While many players in the higher-ed niche rate and rank colleges and universities, the federal government signaled on Thursday that it was pulling the plug on its plan to do so.

Nearly two years ago, President Obama proposed an ambitious plan to rate more than 5,000 colleges and universities based on such key measurements as their costs, graduation rates, graduates' workplace earnings and their student debt.

From the beginning, however, the blowback from the higher-ed industry had been tremendous for a massive ratings system that would have been, even without opposition, a daunting endeavor.

The stakes were tremendous because the Obama administration, which pumps $150 billion into federal student aid each year, wanted to dole out federal assistance based on the ratings. The aim of the federal initiative was to force colleges to get serious about holding down costs and graduating more students because federal aid would be tied to the value a school provides.

In a blog post published today on its website, the U.S. Department of Education essentially announced its retreat.

That doesn't mean its officials are giving up entirely. While they've shelved the ratings plans, the department announced that it was creating a consumer website that will include more information than currently available to help families with teenagers evaluate schools.

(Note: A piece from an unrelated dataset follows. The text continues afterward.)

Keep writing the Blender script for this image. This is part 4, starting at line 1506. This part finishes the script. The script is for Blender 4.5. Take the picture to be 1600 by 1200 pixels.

The department plans to release the new tools later this summer that will allow consumers to "reach their own conclusions about a college's value." It's anticipated that the new resource will include more information than the federal College Scorecard, which provides users with data on a school's average net price, graduation rate, loan default rate and median borrowing.

In the department's blog post, Jamienne Studley, the deputy under secretary and acting assistant secretary for postsecondary education, had this to say about the new direction:

"Through our research and our conversations with the field, we have found that the needs of students are very diverse and the criteria they use to choose a college vary widely. By providing a wealth of data -- including many important metrics that have not been published before -- students and families can make informed comparisons and choices based on the criteria most important to them."